Section 112 (b) of the  Act provides that any person, who acquires possession of or is in any way concerned in carrying, removing, depositing, harboring, keeping, concealing, selling or purchasing, or in any other manner dealing with any goods which he knows or has reason to believe are liable to confiscation under section 111, shall be liable, -

(i) in the case of goods in respect of which any prohibition is in force under this Act or any other law for the time being in force, to a penalty not exceeding the value of the goods or Rs.5000/-, whichever is the greater;

(ii) in the case of dutiable goods, other than prohibited goods, subject to the provisions of section 114A, to a penalty not exceeding 10% of the duty sought to be evaded or Rs.5000/-, whichever is higher.

(iii) where such duty as determined under section 28(8) and the interest payable thereon under section 28AA is paid within thirty days from the date of communication of the order of the proper officer determining such duty, the amount of penalty liable to be paid by such person under this section shall be 25% of the penalty so determined;

(iv) in the case of goods in respect of which the value stated in the entry made under this Act or in the case of baggage, in the declaration made under section 77  is higher than the value thereof, to a penalty not exceeding the difference between the declared value and the value thereof or Rs.5000/-, whichever is the greater;

(v) in the case of goods falling both under clauses (i) and (iii), to a penalty not exceeding the value of the goods or the difference between the declared value and the value thereof or Rs.5000/-, whichever is the highest;

 (vi) in the case of goods falling both under clauses (ii) and (iii), to a penalty not exceeding the duty sought to be evaded on such goods or the difference between the declared value and the value thereof or Rs.5000/-, whichever is the highest.

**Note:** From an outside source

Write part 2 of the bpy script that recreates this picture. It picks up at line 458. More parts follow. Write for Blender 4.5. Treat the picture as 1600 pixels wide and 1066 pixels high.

Penalty under Section 114AA

Section 114AA of the Act imposes penalty for use of false and incorrect material.  This section provides that if a person knowingly or intentionally makes, signs or uses, or causes to be made, signed or used, any declaration, statement or document which is false or incorrect in any material particular, in the transaction of any business for the purposes of this Act, shall be liable to a penalty not exceeding 5 times the value of goods.

In CARAVEL LOGISTICS PVT. LTD. VERSUS THE COMMISSIONER OF CUSTOMS HYDERABAD - 2023 (10) TMI 361 - CESTAT HYDERABAD , the appellant is a logistic service provider for import and export of goods.  The appellant filed IGM on 31.01.2023 on one consignment imported by Great Overseas.   The goods in the container was declared as assorted chapels.  The Bill of Lading has also contained the goods as assorted chapels.  During April 2023 Great Overseas requested for an amendment in the IGM description and quantity.  The said goods were uncleared.  The consignment was opened for inspection during the month July 2023.  The Authorities found that the imported goods contained mobile spare parts/mobile accessories.   The Authorities valued the consignment at Rs.4.58 crores.  The said consignment was confiscated.  The appellant was given option to redeem the goods on payment of redemption fine Rs.45 lakhs.     Penalty was imposed on the appellant under section 112(b) and under section 114AA of the Customs Act 1962 (‘Act’ for short).  The appellant filed appeal before the CESTAT.

Submissions

The appellant submitted the following before the CESTAT-

  • The appellant had an access to the invoice raised by the overseas exporter when the amendment to IGM was sought by them.
  • This invoice showed that apart from assorted chappals, some other items were also present in the container.
  • This fact was not brought to the specific knowledge of the Customs officials.
  • The mobile phones and accessories were only found when the container was opened for inspection.

The Revenue highly objected on the submissions of the appellant and prayed for the dismissal of the appeal.  The CESTAT observed that the appellant has filed IGM in the normal course based on the documents available with him, wherein the description has been mentioned as ‘assorted chappals’.   Subsequently they have got the amendment done only on the basis of instructions received from the proprietor of Great Overseas, Mr M.A. Mujahid which is also confirmed by him in his recorded statements.  The CESTAT inferred that there cannot be ulterior motive on their part to have filed the IGM and the amendment request letter.  The CESTAT, however found that there was a negligence on their part to specifically not to pose any query the importer as to why the description in the invoices is different from the description given earlier in the Bill of Lading.

The CESTAT held that the appellant was negligent and therefore modified the order.  The CESTAT set aside the penalty imposed under Section 112(b) and reduced the penalty imposed under Section 114AA of the Act to Rs.50,000/-.